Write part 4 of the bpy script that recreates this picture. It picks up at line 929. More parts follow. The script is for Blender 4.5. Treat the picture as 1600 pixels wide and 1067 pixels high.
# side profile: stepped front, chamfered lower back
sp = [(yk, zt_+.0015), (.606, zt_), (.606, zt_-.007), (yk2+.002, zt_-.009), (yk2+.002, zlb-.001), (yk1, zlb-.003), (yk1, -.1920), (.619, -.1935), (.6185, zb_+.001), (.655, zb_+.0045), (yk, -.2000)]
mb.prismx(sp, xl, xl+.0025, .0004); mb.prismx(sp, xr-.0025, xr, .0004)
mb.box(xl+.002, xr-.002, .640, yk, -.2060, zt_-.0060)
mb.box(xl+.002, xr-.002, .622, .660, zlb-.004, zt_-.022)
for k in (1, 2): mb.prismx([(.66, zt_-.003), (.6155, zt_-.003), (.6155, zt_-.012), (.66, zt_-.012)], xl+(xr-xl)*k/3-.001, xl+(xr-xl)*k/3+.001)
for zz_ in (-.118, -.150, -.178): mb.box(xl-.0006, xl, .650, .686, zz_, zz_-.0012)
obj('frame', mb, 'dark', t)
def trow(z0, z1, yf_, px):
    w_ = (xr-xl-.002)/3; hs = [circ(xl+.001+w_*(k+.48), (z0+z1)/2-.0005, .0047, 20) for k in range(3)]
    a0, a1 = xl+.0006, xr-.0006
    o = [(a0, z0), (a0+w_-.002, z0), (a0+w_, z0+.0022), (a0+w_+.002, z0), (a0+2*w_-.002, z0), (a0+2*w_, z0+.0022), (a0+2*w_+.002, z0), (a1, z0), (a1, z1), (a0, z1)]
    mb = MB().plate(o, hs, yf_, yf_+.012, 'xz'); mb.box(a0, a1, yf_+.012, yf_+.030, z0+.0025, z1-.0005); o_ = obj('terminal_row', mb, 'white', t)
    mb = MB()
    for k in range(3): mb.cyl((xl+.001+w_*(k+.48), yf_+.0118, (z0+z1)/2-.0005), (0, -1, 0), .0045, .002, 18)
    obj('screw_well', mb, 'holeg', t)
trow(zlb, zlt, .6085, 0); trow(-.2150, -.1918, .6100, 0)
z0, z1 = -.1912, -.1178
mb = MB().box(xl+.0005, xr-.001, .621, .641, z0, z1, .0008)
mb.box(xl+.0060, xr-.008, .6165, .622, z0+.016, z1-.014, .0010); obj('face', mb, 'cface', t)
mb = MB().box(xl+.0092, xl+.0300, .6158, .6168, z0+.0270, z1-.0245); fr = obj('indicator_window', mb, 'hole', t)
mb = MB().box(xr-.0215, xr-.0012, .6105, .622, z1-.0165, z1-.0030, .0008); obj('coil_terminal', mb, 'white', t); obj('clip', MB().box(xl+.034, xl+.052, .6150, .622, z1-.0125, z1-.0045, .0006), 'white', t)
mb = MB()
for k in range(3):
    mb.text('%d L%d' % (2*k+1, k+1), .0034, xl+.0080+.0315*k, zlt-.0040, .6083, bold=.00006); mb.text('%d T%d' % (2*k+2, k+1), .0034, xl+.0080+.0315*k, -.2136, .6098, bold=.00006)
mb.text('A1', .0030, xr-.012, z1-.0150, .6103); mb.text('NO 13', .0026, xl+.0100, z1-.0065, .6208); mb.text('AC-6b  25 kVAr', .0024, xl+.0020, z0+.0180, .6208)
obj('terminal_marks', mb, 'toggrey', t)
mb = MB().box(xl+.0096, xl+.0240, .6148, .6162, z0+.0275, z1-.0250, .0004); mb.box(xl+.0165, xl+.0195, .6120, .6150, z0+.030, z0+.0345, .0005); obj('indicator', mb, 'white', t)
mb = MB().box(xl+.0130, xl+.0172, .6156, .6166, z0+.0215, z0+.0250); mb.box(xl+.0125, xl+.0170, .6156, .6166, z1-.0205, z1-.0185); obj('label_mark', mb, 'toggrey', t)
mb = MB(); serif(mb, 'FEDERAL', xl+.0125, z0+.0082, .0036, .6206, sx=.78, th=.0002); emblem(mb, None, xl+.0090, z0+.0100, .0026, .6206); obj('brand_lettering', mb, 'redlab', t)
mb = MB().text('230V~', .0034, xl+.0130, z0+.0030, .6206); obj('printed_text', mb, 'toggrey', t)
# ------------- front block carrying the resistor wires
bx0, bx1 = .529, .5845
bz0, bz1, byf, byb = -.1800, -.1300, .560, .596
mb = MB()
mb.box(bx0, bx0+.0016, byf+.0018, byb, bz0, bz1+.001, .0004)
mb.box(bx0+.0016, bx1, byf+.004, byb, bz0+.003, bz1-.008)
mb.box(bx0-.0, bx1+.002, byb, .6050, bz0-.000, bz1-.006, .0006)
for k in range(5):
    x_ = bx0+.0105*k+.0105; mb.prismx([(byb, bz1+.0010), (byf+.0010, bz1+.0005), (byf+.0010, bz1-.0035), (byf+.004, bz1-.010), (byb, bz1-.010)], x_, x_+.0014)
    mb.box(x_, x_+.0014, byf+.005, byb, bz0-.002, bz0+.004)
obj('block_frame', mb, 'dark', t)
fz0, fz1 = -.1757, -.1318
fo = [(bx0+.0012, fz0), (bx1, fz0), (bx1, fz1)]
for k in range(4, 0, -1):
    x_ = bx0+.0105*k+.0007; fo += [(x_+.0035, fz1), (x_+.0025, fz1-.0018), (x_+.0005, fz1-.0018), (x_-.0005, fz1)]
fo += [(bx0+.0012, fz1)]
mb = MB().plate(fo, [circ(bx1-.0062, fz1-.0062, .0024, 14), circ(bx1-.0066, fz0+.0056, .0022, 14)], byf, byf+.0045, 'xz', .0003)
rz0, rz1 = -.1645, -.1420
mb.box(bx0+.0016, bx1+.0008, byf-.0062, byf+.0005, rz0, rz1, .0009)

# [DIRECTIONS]
Quote every line of the data, word for word.

# [PROBLEM SOLUTION]
Write part 4 of the bpy script that recreates this picture. It picks up at line 929. More parts follow. The script is for Blender 4.5. Treat the picture as 1600 pixels wide and 1067 pixels high.
# side profile: stepped front, chamfered lower back
sp = [(yk, zt_+.0015), (.606, zt_), (.606, zt_-.007), (yk2+.002, zt_-.009), (yk2+.002, zlb-.001), (yk1, zlb-.003), (yk1, -.1920), (.619, -.1935), (.6185, zb_+.001), (.655, zb_+.0045), (yk, -.2000)]
mb.prismx(sp, xl, xl+.0025, .0004); mb.prismx(sp, xr-.0025, xr, .0004)
mb.box(xl+.002, xr-.002, .640, yk, -.2060, zt_-.0060)
mb.box(xl+.002, xr-.002, .622, .660, zlb-.004, zt_-.022)
for k in (1, 2): mb.prismx([(.66, zt_-.003), (.6155, zt_-.003), (.6155, zt_-.012), (.66, zt_-.012)], xl+(xr-xl)*k/3-.001, xl+(xr-xl)*k/3+.001)
for zz_ in (-.118, -.150, -.178): mb.box(xl-.0006, xl, .650, .686, zz_, zz_-.0012)
obj('frame', mb, 'dark', t)
def trow(z0, z1, yf_, px):
    w_ = (xr-xl-.002)/3; hs = [circ(xl+.001+w_*(k+.48), (z0+z1)/2-.0005, .0047, 20) for k in range(3)]
    a0, a1 = xl+.0006, xr-.0006
    o = [(a0, z0), (a0+w_-.002, z0), (a0+w_, z0+.0022), (a0+w_+.002, z0), (a0+2*w_-.002, z0), (a0+2*w_, z0+.0022), (a0+2*w_+.002, z0), (a1, z0), (a1, z1), (a0, z1)]
    mb = MB().plate(o, hs, yf_, yf_+.012, 'xz'); mb.box(a0, a1, yf_+.012, yf_+.030, z0+.0025, z1-.0005); o_ = obj('terminal_row', mb, 'white', t)
    mb = MB()
    for k in range(3): mb.cyl((xl+.001+w_*(k+.48), yf_+.0118, (z0+z1)/2-.0005), (0, -1, 0), .0045, .002, 18)
    obj('screw_well', mb, 'holeg', t)
trow(zlb, zlt, .6085, 0); trow(-.2150, -.1918, .6100, 0)
z0, z1 = -.1912, -.1178
mb = MB().box(xl+.0005, xr-.001, .621, .641, z0, z1, .0008)
mb.box(xl+.0060, xr-.008, .6165, .622, z0+.016, z1-.014, .0010); obj('face', mb, 'cface', t)
mb = MB().box(xl+.0092, xl+.0300, .6158, .6168, z0+.0270, z1-.0245); fr = obj('indicator_window', mb, 'hole', t)
mb = MB().box(xr-.0215, xr-.0012, .6105, .622, z1-.0165, z1-.0030, .0008); obj('coil_terminal', mb, 'white', t); obj('clip', MB().box(xl+.034, xl+.052, .6150, .622, z1-.0125, z1-.0045, .0006), 'white', t)
mb = MB()
for k in range(3):
    mb.text('%d L%d' % (2*k+1, k+1), .0034, xl+.0080+.0315*k, zlt-.0040, .6083, bold=.00006); mb.text('%d T%d' % (2*k+2, k+1), .0034, xl+.0080+.0315*k, -.2136, .6098, bold=.00006)
mb.text('A1', .0030, xr-.012, z1-.0150, .6103); mb.text('NO 13', .0026, xl+.0100, z1-.0065, .6208); mb.text('AC-6b  25 kVAr', .0024, xl+.0020, z0+.0180, .6208)
obj('terminal_marks', mb, 'toggrey', t)
mb = MB().box(xl+.0096, xl+.0240, .6148, .6162, z0+.0275, z1-.0250, .0004); mb.box(xl+.0165, xl+.0195, .6120, .6150, z0+.030, z0+.0345, .0005); obj('indicator', mb, 'white', t)
mb = MB().box(xl+.0130, xl+.0172, .6156, .6166, z0+.0215, z0+.0250); mb.box(xl+.0125, xl+.0170, .6156, .6166, z1-.0205, z1-.0185); obj('label_mark', mb, 'toggrey', t)
mb = MB(); serif(mb, 'FEDERAL', xl+.0125, z0+.0082, .0036, .6206, sx=.78, th=.0002); emblem(mb, None, xl+.0090, z0+.0100, .0026, .6206); obj('brand_lettering', mb, 'redlab', t)
mb = MB().text('230V~', .0034, xl+.0130, z0+.0030, .6206); obj('printed_text', mb, 'toggrey', t)
# ------------- front block carrying the resistor wires
bx0, bx1 = .529, .5845
bz0, bz1, byf, byb = -.1800, -.1300, .560, .596
mb = MB()
mb.box(bx0, bx0+.0016, byf+.0018, byb, bz0, bz1+.001, .0004)
mb.box(bx0+.0016, bx1, byf+.004, byb, bz0+.003, bz1-.008)
mb.box(bx0-.0, bx1+.002, byb, .6050, bz0-.000, bz1-.006, .0006)
for k in range(5):
    x_ = bx0+.0105*k+.0105; mb.prismx([(byb, bz1+.0010), (byf+.0010, bz1+.0005), (byf+.0010, bz1-.0035), (byf+.004, bz1-.010), (byb, bz1-.010)], x_, x_+.0014)
    mb.box(x_, x_+.0014, byf+.005, byb, bz0-.002, bz0+.004)
obj('block_frame', mb, 'dark', t)
fz0, fz1 = -.1757, -.1318
fo = [(bx0+.0012, fz0), (bx1, fz0), (bx1, fz1)]
for k in range(4, 0, -1):
    x_ = bx0+.0105*k+.0007; fo += [(x_+.0035, fz1), (x_+.0025, fz1-.0018), (x_+.0005, fz1-.0018), (x_-.0005, fz1)]
fo += [(bx0+.0012, fz1)]
mb = MB().plate(fo, [circ(bx1-.0062, fz1-.0062, .0024, 14), circ(bx1-.0066, fz0+.0056, .0022, 14)], byf, byf+.0045, 'xz', .0003)
rz0, rz1 = -.1645, -.1420
mb.box(bx0+.0016, bx1+.0008, byf-.0062, byf+.0005, rz0, rz1, .0009)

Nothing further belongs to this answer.